_TASK GOAL_. Where a line holds "picture", copy it.

_RECORDS SUPPLIED_.
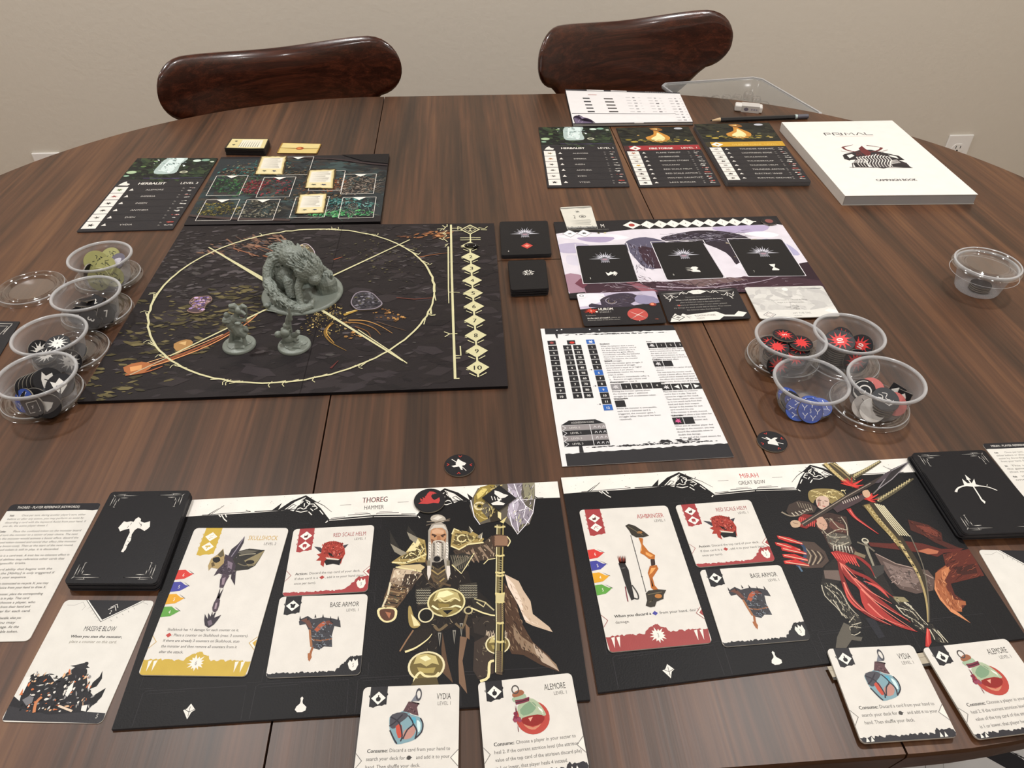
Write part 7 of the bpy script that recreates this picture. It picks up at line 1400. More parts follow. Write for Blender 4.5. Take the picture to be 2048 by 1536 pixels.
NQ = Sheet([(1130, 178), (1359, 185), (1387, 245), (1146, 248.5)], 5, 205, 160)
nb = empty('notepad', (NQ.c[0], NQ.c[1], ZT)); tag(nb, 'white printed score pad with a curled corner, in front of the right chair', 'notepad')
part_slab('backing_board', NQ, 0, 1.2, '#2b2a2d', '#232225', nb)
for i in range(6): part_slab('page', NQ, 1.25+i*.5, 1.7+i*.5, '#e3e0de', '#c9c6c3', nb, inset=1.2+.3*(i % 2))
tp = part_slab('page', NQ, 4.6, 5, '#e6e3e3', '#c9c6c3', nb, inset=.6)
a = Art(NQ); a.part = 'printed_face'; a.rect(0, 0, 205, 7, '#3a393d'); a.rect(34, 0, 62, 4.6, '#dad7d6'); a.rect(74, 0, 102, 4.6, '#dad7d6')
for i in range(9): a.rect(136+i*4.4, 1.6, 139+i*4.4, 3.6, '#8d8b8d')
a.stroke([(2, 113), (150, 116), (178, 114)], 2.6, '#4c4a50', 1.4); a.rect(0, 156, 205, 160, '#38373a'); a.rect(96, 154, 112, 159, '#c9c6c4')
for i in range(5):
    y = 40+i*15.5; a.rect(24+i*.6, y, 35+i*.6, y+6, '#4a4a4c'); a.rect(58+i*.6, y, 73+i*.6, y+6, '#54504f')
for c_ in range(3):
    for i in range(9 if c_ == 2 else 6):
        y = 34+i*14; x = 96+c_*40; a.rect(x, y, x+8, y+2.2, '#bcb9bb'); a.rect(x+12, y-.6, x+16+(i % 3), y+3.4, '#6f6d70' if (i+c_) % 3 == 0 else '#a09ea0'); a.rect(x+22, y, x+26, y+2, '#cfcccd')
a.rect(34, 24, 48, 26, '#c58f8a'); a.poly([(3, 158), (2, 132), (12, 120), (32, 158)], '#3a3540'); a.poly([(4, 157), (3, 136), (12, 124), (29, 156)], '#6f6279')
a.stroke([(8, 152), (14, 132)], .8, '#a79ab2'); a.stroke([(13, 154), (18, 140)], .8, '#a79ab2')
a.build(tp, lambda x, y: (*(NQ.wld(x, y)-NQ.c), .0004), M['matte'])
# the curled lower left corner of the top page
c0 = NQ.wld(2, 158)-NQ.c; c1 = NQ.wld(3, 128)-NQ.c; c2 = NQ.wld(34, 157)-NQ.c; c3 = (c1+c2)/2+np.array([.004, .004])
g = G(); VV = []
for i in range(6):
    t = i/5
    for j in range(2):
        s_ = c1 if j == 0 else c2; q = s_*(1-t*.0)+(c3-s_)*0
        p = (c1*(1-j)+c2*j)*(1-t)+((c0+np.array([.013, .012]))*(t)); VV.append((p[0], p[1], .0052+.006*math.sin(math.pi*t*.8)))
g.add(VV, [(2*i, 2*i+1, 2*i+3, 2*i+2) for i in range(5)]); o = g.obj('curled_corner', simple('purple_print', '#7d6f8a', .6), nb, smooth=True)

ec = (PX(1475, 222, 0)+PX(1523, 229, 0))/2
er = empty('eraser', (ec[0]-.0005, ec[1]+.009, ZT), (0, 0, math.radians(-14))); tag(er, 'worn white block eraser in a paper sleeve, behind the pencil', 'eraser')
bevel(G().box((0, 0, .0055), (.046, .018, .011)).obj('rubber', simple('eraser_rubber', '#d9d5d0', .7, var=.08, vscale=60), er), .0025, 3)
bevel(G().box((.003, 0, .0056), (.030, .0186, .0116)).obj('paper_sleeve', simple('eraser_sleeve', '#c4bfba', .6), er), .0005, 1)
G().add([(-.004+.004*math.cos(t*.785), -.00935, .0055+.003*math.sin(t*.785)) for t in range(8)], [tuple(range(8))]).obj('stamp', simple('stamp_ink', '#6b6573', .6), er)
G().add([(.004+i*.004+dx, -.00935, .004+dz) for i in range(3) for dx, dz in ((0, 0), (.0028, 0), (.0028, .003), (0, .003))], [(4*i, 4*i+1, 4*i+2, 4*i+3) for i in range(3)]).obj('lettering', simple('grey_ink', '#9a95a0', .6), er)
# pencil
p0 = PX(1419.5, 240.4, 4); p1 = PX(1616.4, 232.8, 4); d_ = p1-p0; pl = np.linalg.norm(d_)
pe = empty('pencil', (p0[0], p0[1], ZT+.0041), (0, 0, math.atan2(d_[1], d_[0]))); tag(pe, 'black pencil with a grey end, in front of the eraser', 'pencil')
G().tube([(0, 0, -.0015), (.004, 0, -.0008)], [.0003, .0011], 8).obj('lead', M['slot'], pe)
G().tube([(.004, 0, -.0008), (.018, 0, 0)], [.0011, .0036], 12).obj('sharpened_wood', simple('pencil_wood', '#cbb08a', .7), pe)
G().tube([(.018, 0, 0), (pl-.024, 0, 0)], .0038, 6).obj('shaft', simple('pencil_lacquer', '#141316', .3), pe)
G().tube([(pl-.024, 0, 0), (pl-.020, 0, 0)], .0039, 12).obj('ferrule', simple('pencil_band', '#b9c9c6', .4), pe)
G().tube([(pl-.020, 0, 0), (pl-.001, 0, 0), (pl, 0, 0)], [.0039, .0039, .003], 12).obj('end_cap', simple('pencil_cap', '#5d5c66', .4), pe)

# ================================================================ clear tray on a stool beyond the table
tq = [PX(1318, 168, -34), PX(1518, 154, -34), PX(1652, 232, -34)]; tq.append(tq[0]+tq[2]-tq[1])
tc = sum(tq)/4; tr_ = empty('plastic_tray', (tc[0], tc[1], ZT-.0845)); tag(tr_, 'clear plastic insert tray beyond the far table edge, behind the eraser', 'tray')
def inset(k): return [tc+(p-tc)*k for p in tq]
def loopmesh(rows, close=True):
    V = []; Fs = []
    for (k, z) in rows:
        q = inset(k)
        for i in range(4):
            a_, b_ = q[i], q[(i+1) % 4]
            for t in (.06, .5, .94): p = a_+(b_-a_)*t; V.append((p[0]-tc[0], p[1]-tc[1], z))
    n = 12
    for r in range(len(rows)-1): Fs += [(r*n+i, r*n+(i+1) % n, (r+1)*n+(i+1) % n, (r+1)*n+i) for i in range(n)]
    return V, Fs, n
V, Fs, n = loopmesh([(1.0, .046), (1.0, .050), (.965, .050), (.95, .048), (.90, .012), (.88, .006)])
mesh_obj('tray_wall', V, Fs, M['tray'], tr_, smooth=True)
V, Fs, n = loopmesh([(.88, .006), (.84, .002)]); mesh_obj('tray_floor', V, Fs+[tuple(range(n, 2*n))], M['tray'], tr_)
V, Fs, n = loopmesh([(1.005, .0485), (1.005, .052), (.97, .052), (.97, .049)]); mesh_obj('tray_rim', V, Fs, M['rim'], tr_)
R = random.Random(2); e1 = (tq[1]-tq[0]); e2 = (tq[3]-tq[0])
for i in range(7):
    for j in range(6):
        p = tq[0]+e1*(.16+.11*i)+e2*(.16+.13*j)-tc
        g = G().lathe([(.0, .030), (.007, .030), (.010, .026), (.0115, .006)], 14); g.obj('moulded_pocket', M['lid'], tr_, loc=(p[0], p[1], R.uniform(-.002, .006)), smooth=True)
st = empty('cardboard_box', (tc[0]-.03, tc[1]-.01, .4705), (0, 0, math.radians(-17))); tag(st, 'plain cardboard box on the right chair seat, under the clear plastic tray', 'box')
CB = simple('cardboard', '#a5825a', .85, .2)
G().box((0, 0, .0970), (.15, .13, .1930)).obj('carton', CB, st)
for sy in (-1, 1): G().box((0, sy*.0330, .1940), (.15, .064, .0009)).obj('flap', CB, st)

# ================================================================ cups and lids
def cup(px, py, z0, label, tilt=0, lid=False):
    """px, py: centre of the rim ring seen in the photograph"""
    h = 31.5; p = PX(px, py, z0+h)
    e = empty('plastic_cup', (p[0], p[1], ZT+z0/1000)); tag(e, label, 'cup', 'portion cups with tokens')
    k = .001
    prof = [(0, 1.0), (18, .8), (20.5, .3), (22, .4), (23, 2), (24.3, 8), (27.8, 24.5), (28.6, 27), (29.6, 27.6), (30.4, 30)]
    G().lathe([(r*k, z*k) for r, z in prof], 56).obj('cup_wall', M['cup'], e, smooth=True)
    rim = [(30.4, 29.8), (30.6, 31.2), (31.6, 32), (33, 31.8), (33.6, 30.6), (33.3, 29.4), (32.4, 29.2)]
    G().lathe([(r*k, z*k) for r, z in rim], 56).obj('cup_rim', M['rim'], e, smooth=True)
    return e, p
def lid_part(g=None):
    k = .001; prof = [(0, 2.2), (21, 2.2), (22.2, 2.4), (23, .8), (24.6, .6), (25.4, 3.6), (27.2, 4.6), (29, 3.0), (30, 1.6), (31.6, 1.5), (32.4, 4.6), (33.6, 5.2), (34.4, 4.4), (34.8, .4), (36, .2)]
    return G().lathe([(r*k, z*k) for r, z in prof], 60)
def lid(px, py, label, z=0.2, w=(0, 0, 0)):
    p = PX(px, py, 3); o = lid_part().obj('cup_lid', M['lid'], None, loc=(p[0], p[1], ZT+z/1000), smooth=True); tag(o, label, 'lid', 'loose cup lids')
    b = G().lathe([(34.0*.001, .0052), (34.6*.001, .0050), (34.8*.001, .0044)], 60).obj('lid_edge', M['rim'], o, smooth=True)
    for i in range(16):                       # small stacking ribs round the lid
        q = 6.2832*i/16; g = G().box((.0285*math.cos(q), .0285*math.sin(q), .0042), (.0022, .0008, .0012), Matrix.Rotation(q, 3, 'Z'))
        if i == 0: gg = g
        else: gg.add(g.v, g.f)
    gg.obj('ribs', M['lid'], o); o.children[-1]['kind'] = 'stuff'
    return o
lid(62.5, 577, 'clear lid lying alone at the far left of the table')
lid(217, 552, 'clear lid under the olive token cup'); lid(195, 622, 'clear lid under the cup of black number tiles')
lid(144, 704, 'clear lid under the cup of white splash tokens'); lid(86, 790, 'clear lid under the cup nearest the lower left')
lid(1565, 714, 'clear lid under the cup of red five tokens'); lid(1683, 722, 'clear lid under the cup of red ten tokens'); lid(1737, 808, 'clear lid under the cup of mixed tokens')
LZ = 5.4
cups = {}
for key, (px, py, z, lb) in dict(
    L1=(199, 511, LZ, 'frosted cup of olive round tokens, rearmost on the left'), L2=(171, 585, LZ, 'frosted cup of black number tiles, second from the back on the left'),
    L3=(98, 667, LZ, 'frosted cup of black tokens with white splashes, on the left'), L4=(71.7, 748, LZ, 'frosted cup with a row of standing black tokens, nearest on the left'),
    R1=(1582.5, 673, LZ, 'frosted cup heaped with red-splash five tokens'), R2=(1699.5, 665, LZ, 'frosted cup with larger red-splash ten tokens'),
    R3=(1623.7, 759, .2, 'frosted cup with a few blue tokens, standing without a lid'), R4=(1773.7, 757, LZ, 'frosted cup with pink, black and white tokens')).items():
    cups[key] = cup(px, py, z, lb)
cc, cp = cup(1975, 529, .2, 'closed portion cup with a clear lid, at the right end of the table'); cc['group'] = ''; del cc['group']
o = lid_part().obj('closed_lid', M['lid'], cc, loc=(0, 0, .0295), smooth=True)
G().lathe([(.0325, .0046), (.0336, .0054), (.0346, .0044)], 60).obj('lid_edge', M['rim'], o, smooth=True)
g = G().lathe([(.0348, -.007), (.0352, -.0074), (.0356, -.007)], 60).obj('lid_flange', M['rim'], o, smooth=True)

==

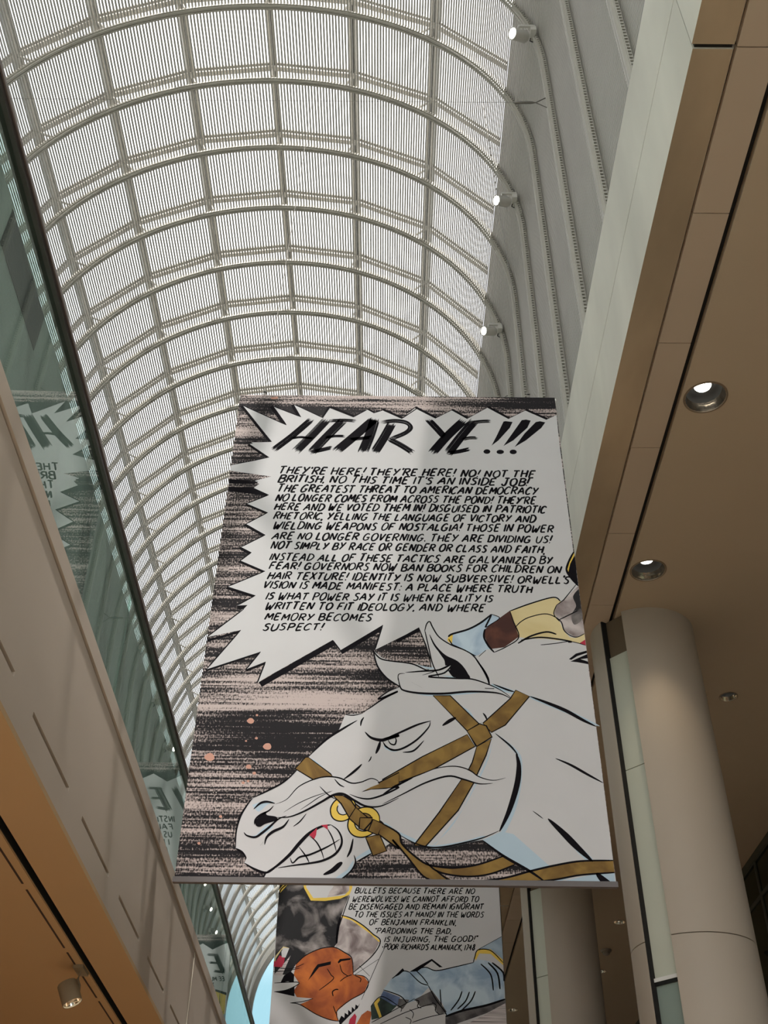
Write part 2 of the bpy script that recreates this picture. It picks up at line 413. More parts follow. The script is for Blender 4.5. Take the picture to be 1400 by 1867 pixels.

---

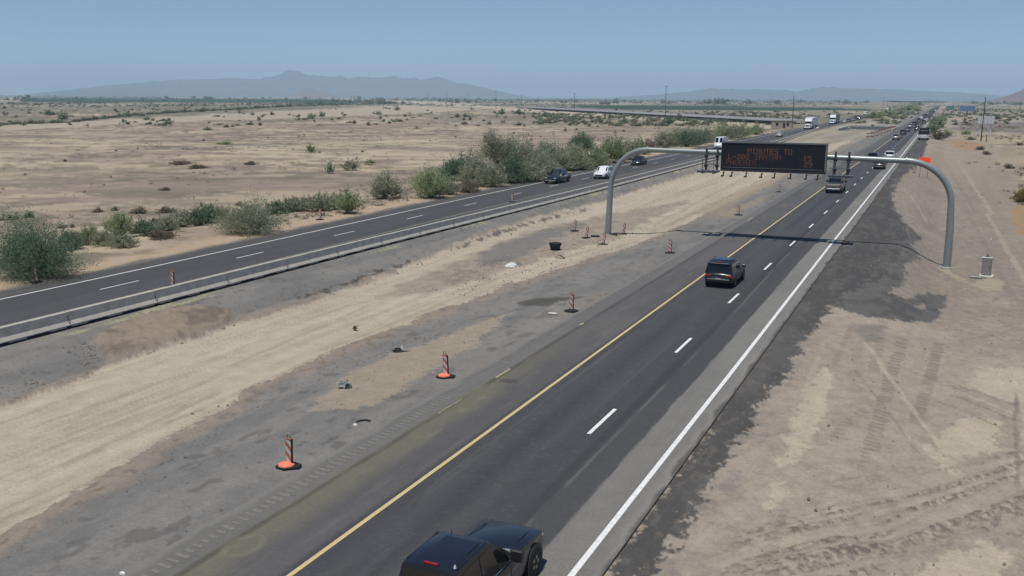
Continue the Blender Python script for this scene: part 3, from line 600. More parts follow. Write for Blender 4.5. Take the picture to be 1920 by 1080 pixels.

_PROBLEM SOLUTION_.
Write part 7 of the bpy script that recreates this picture. It picks up at line 1400. More parts follow. Write for Blender 4.5. Take the picture to be 2048 by 1536 pixels.
Write part 2 of the bpy script that recreates this picture. It picks up at line 413. More parts follow. The script is for Blender 4.5. Take the picture to be 1400 by 1867 pixels.
Continue the Blender Python script for this scene: part 3, from line 600. More parts follow. Write for Blender 4.5. Take the picture to be 1920 by 1080 pixels.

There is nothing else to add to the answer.